▼▼▼
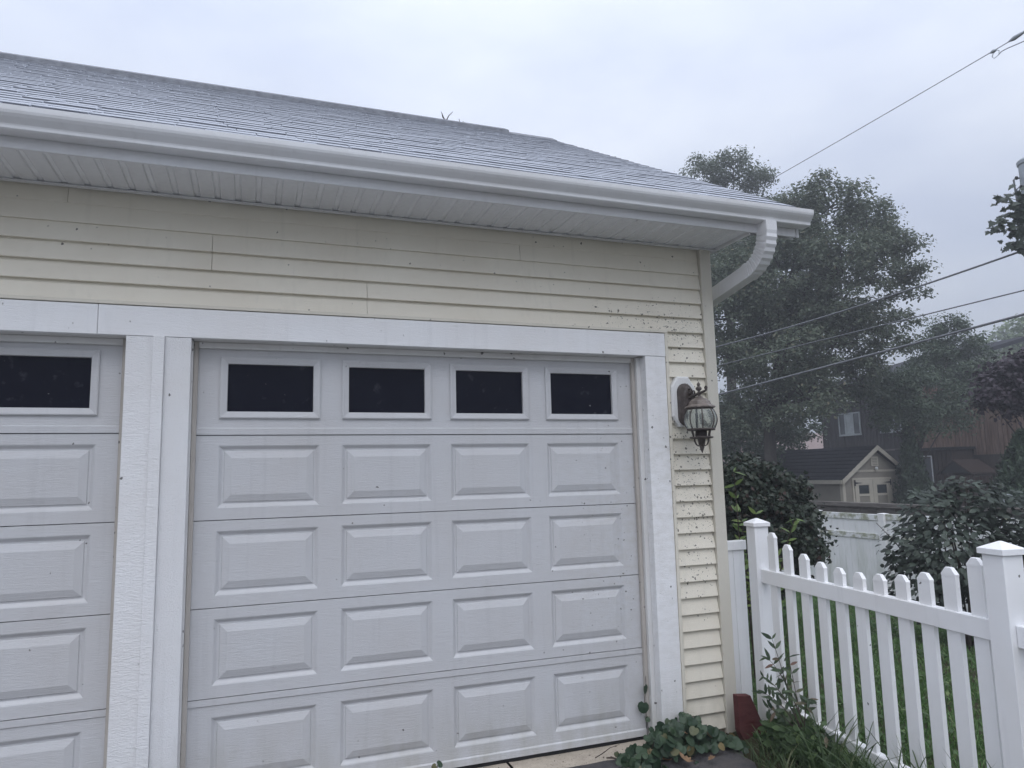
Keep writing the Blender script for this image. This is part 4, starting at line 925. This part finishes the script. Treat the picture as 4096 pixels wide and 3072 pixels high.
▲▲▲
▼▼▼
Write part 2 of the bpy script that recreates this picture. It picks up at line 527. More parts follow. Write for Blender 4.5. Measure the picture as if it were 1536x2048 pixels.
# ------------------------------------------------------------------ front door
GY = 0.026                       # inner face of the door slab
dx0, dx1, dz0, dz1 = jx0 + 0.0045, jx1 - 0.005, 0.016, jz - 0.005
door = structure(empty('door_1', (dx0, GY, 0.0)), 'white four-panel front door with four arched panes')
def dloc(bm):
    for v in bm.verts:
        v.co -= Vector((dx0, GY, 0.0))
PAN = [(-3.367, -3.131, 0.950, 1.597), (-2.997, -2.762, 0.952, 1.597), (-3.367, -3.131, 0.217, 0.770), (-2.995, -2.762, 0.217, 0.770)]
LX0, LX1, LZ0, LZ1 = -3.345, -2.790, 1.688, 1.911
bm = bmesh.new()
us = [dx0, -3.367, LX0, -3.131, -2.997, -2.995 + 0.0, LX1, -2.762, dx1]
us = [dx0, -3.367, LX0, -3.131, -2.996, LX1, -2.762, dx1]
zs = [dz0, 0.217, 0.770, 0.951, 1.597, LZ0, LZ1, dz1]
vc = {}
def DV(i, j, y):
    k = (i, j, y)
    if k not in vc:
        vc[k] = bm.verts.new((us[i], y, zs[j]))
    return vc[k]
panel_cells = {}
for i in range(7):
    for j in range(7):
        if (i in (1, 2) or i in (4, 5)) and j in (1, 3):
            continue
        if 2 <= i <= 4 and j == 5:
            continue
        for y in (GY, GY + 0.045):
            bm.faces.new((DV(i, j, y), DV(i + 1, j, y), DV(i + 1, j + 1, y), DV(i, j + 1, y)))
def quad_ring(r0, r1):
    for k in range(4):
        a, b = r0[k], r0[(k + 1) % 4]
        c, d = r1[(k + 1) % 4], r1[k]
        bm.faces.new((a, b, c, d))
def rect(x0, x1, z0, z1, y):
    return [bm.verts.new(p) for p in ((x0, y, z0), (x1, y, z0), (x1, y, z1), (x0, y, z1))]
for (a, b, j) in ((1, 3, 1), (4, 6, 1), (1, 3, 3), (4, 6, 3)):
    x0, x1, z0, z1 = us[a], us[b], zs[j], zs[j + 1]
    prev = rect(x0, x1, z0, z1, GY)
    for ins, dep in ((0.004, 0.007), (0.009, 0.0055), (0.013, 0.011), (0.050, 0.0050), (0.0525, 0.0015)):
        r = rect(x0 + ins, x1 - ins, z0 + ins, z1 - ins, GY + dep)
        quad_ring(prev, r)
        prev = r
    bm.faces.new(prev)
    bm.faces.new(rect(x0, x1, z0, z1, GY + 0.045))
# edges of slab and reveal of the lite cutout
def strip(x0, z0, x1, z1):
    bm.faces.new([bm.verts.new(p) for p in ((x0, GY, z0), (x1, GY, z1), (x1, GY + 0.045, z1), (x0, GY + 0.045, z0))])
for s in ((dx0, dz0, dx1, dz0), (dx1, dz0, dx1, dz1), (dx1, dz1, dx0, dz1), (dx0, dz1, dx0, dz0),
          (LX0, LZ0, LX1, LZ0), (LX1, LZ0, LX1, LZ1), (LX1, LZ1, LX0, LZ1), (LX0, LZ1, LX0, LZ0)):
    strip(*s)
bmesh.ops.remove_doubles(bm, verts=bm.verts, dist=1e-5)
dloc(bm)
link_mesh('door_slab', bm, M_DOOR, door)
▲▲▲
## Aim of the exercise
Count the lines that hold the string "pixels", and reply with that number alone.

## Output
2